The Fraser Institute of Canada published “Economic Freedom of the World, 1975-1995” in 1996 and ranked nations by economic liberty. The study — endorsed by legendary economist Milton Friedman — collected data on 103 nations[5] and included factors such as taxation, regulation, money supply and trade.[6] Each nation received one of six letter grades (A through F-), and the report compared those nations’ economic performances with each other.
The findings were stark. Those nations with the best grades on economic liberty had an average per-capita gross domestic product nearly 10 times that of the nations with the worst grades ($15,834 and $1,650, respectively).[*] Gross domestic product is a measure for the value of finished goods and services produced within the borders of a country. This yawning economic gap between the least free and most free nations appeared in every subsequent update to the report.
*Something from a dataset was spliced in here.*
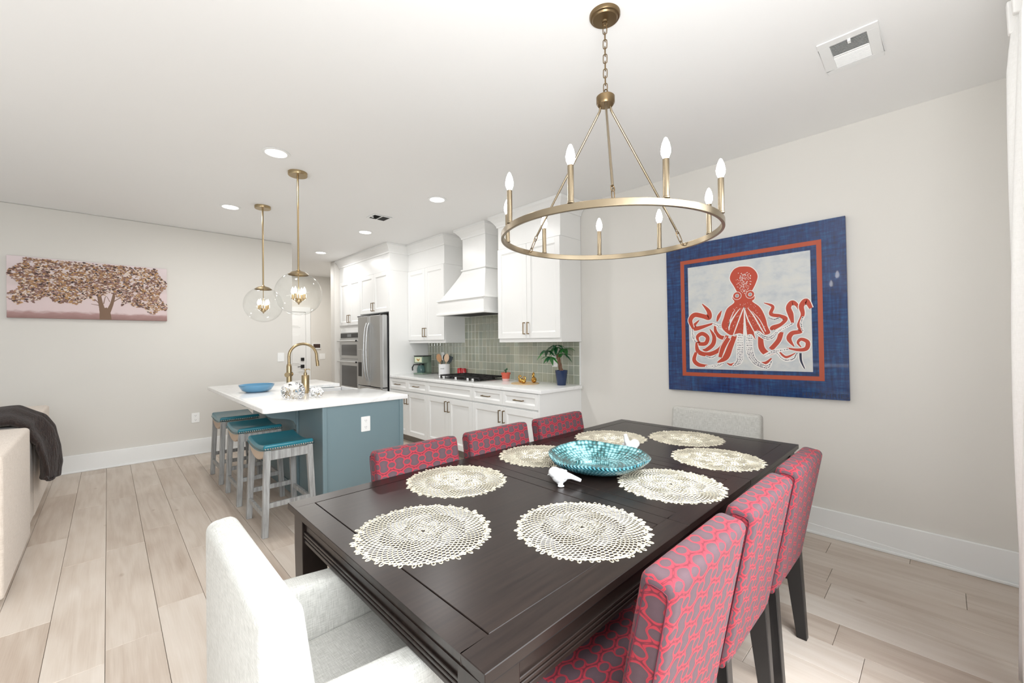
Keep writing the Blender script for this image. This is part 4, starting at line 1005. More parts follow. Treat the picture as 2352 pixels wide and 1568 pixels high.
# throw: a thick folded band over the sofa back, hanging to the floor side
def throw():
    nu, nv = 60, 26; vs = []; path = [(-1.12, 0.66), (-0.98, 0.68), (-0.85, 0.74), (-0.74, 0.835), (-0.62, 0.885), (-0.50, 0.885), (-0.39, 0.82), (-0.33, 0.70), (-0.30, 0.55), (-0.29, 0.42), (-0.30, 0.34)]
    def P(u):
        x = u*(len(path)-1); i = min(int(x), len(path)-2); f = x-i; a, c = path[i], path[i+1]; return a[0]+(c[0]-a[0])*f, a[1]+(c[1]-a[1])*f
    for i in range(nu+1):
        u = i/nu; y, z = P(u)
        for j in range(nv+1):
            v = j/nv; x = -4.96+0.47*(v-0.5)*(1+0.45*u)
            f = 0.022*math.sin(v*17+u*2.5)+0.014*math.sin(v*31-u*4)+0.02*noise.noise(Vector((v*4, u*5, 0)))
            e = -0.05*(abs(2*v-1)**6); h = 1 if u > 0.68 else 0.5
            yy = y+(f+e)*(1 if u > 0.6 else 0.2); zz = z+(f+e)*(0.15 if u > 0.7 else 0.9)-0.04*math.sin(v*5)*(u > 0.98)
            vs.append((x, yy, zz))
    fs = [(i*(nv+1)+j, (i+1)*(nv+1)+j, (i+1)*(nv+1)+j+1, i*(nv+1)+j+1) for i in range(nu) for j in range(nv)]
    o = MB().add(vs, fs, 0, True).build('throw_blanket', 'throw'); s = o.modifiers.new('thick', 'SOLIDIFY'); s.thickness = 0.035; s.offset = -1
    s = o.modifiers.new('sub', 'SUBSURF'); s.levels = 1; s.render_levels = 1
    return tag(o, 'dark brown plush throw draped over the sofa back', 'blanket')
throw()

# ---------------- curtain ----------------
t = thing('window_curtain', 'white pinch pleated curtain at the right edge of the room', 'curtain', (0.235, 2.1, 0))
ny, nz = 150, 30; vs = []
for k in range(nz+1):
    z = 0.012+(2.70-0.012)*k/nz; u = k/nz
    for i in range(ny+1):
        v = i/ny; y = 0.50-0.62*v
        pin = max(0, (z-2.45)/0.25)
        a = 0.040*(0.8+0.2*math.sin(u*3))*(1-0.25*pin); x = -a*math.cos(v*math.pi*2*4)+0.012*math.sin(u*5+v*9)*(1-pin)-0.004
        y += 0.018*math.sin(v*math.pi*8)*pin+0.012*math.sin(u*4)
        vs.append((x, y, z))
fs = [(k*(ny+1)+i, k*(ny+1)+i+1, (k+1)*(ny+1)+i+1, (k+1)*(ny+1)+i) for k in range(nz) for i in range(ny)]
o = MB().add(vs, fs, 0, True).build('curtain_panel', 'curtain', t, uv=True); s = o.modifiers.new('thick', 'SOLIDIFY'); s.thickness = 0.003
for q in range(5):
    y = 0.50-0.62*(q)/4
    MB().hexa([(-0.045, y-0.018, 2.58), (-0.02, y-0.018, 2.58), (-0.02, y+0.012, 2.58), (-0.045, y+0.012, 2.58), (-0.050, y-0.022, 2.71), (-0.01, y-0.022, 2.71), (-0.01, y+0.016, 2.71), (-0.050, y+0.016, 2.71)]).build('pleat', 'curtain', t, bevel=0.006, seg=2)
t = thing('curtain_rod', 'white curtain rod near the ceiling at the right edge', 'curtain rod', (0.235, 1.5, 2.73))
MB().tube([(0, -2.2, 0), (0, 1.06, 0)], 0.011, 10).build('rod', 'trim', t); MB().box(0, 0.165, 0.95, 0.965, -0.008, 0.008).build('bracket', 'trim', t); MB().box(0, 0.165, -1.5, -1.485, -0.008, 0.008).build('bracket', 'trim', t)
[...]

Because the Fraser Institute has made its datasets public, other scholars have used them in their own research. These scholars have frequently found economic liberty to be associated positively with overall prosperity, longer life expectancy and greater political freedoms.[7] The Economic Freedom of the World and its derivatives have been cited more than 900 times.[†]
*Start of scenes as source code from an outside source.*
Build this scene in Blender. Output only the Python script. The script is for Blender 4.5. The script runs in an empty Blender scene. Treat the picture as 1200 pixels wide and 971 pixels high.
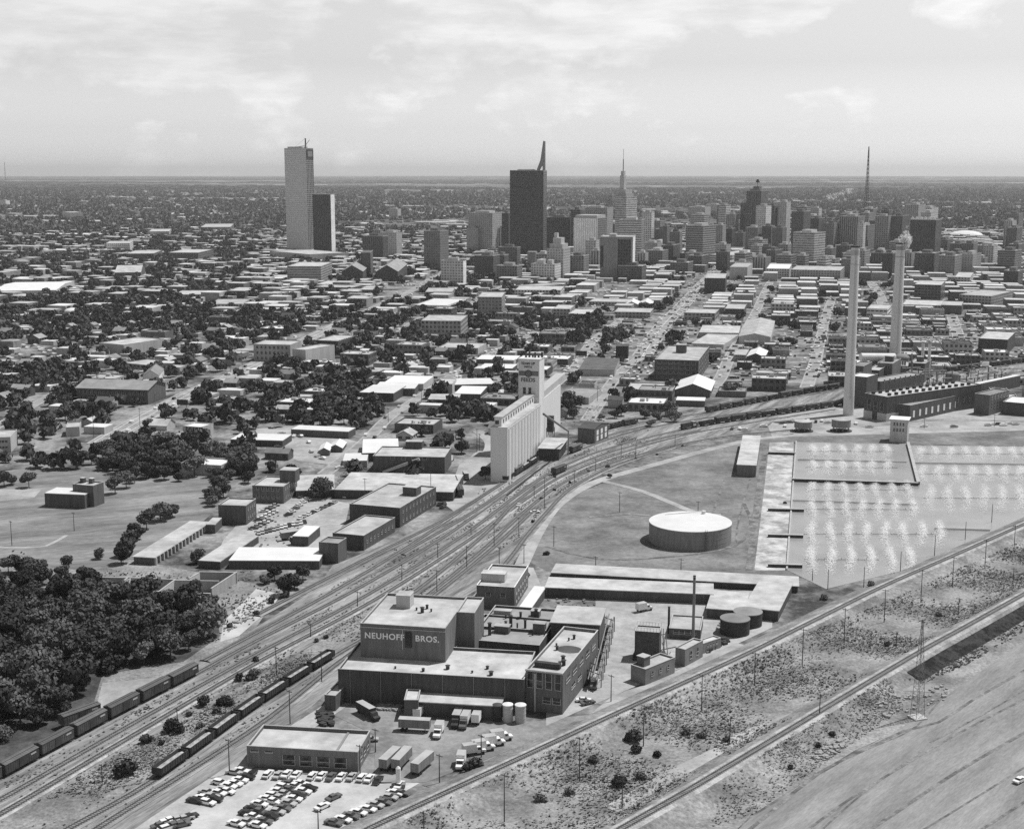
import bpy, math, random
from mathutils import Vector, Matrix
import numpy as np
random.seed(7); rng = np.random.default_rng(7)
R = math.radians
SC = bpy.context.scene
COL = SC.collection

# ------------------------------------------------------------------ camera
F = 1600.0; H = 160.0; EYE = 201.0
PITCH = math.atan((485.5 - EYE) / F); CP, SP = math.cos(PITCH), math.sin(PITCH)
cam_d = bpy.data.cameras.new('camera'); cam = bpy.data.objects.new('camera', cam_d); COL.objects.link(cam)
cam.location = (0, 0, H); cam.rotation_euler = (R(90) - PITCH, 0, 0)
cam_d.sensor_width = 36; cam_d.lens = 36 * F / 1200.0
cam_d.clip_start = 1; cam_d.clip_end = 200000
SC.camera = cam

# ------------------------------------------------------------------ world, sun, exposure
SUN_EL, SUN_AZ = 62.0, 28.0          # azimuth measured from +X towards +Y
wd = bpy.data.worlds.new("World"); SC.world = wd; wd.use_nodes = True
nt = wd.node_tree; nt.nodes.clear()
def N(t, typ, **kw):
    n = t.nodes.new(typ)
    for k, v in kw.items():
        if k == 'ins':
            for i, val in v.items(): n.inputs[i].default_value = val
        else: setattr(n, k, v)
    return n
def L(t, a, b): t.links.new(a, b)
def MATH(t, op, a, b=None, c=None, clamp=False):
    n = t.nodes.new('ShaderNodeMath'); n.operation = op; n.use_clamp = clamp
    for i, v in enumerate((a, b, c)):
        if v is None: continue
        if isinstance(v, (int, float)): n.inputs[i].default_value = v
        else: t.links.new(v, n.inputs[i])
    return n.outputs[0]
def MAPR(t, v, a, b, c=0.0, d=1.0):
    n = t.nodes.new('ShaderNodeMapRange'); n.clamp = True
    t.links.new(v, n.inputs[0])
    for i, x in enumerate((a, b, c, d)): n.inputs[i + 1].default_value = x
    return n.outputs[0]
sky = N(nt, 'ShaderNodeTexSky', sky_type='NISHITA', sun_disc=False, sun_elevation=R(SUN_EL), sun_rotation=R(90 - SUN_AZ),
        altitude=200, air_density=1.0, dust_density=3.0, ozone_density=1.0)
bw = N(nt, 'ShaderNodeRGBToBW'); L(nt, sky.outputs[0], bw.inputs[0])
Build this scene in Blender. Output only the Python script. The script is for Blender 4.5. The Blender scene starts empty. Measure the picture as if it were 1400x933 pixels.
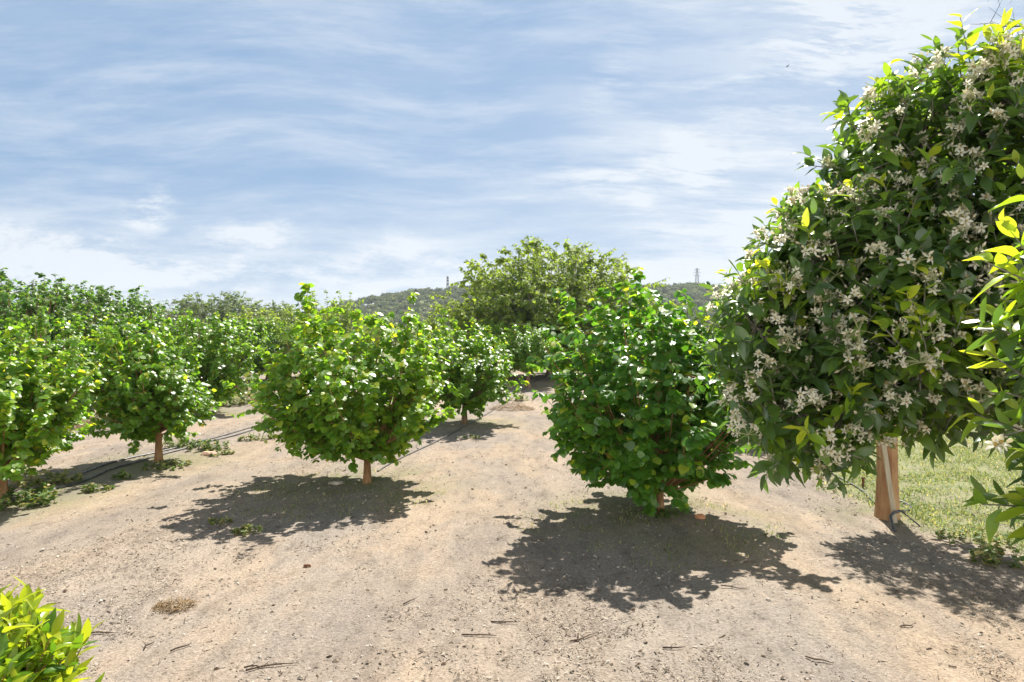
import bpy, math
import numpy as np
from mathutils import Vector

SC = bpy.context.scene
COL = SC.collection
PI = math.pi
FPX, CX, CY, CAMH = 900.0, 700.0, 466.5, 2.0


# ------------------------------------------------------------------ helpers
def G(px, py):
    """ground point seen at that spot of the photograph, as world x, y"""
    d = FPX * CAMH / (py - CY)
    return (px - CX) / FPX * d, d


def W(px, py, d):
    return ((px - CX) / FPX * d, d, CAMH - (py - CY) * d / FPX)


def nrm(v):
    return v / np.maximum(np.linalg.norm(v, axis=-1, keepdims=True), 1e-9)


def vhash(i, j, s):
    h = (i.astype(np.int64) * 374761393 + j.astype(np.int64) * 668265263 + s * 974634777) & 0x7fffffff
    h = ((h ^ (h >> 13)) * 1274126177) & 0x7fffffff
    h = (h ^ (h >> 16)) & 0xffff
    return h / 65535.0


def vnoise(x, y, s=0):
    x = np.asarray(x, float); y = np.asarray(y, float)
    i = np.floor(x); j = np.floor(y)
    u = x - i; v = y - j
    u = u * u * (3 - 2 * u); v = v * v * (3 - 2 * v)
    a = vhash(i, j, s); b = vhash(i + 1, j, s); c = vhash(i, j + 1, s); d = vhash(i + 1, j + 1, s)
    return (a * (1 - u) + b * u) * (1 - v) + (c * (1 - u) + d * u) * v


def fbm(x, y, s=0, o=4):
    t = 0.0; a = 0.5; w = 0.0
    for k in range(o):
        t = t + a * vnoise(x * 2 ** k, y * 2 ** k, s + k * 7); w += a; a *= 0.5
    return t / w


def sstep(a, b, x):
    t = np.clip((x - a) / (b - a), 0, 1)
    return t * t * (3 - 2 * t)


def raw_mesh(name, V, Q=None, T=None, attrs=None, smooth=True):
    """one mesh from arrays: V (n,3), quads Q (m,4), triangles T (k,3)"""
    V = np.asarray(V, np.float32)
    Q = np.zeros((0, 4), np.int32) if Q is None or len(Q) == 0 else np.asarray(Q, np.int32)
    T = np.zeros((0, 3), np.int32) if T is None or len(T) == 0 else np.asarray(T, np.int32)
    me = bpy.data.meshes.new(name)
    me.vertices.add(len(V)); me.vertices.foreach_set('co', V.ravel())
    loops = np.concatenate([Q.ravel(), T.ravel()]).astype(np.int32)
    me.loops.add(len(loops)); me.loops.foreach_set('vertex_index', loops)
    n = len(Q) + len(T)
    start = np.concatenate([np.arange(len(Q)) * 4, len(Q) * 4 + np.arange(len(T)) * 3]).astype(np.int32)
    me.polygons.add(n); me.polygons.foreach_set('loop_start', start)
    me.polygons.foreach_set('use_smooth', np.full(n, smooth))
    me.update(calc_edges=True)
    for k, a in (attrs or {}).items():
        at = me.attributes.new(k, 'FLOAT', 'POINT'); at.data.foreach_set('value', np.asarray(a, np.float32))
    return me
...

[*] The United States ranked fourth freest in the 1996 edition. Its ranking changed in subsequent editions, and it now stands at sixth, behind Hong Kong, Singapore, New Zealand, Switzerland and Australia. James Gwartney et al., “Economic Freedom of the World” (Fraser Institute, 2020), 9, https://perma.cc/KL4H-R5MP.
[†] As of Sept. 27, 2021, based on a review of a variety of bibliographical sources.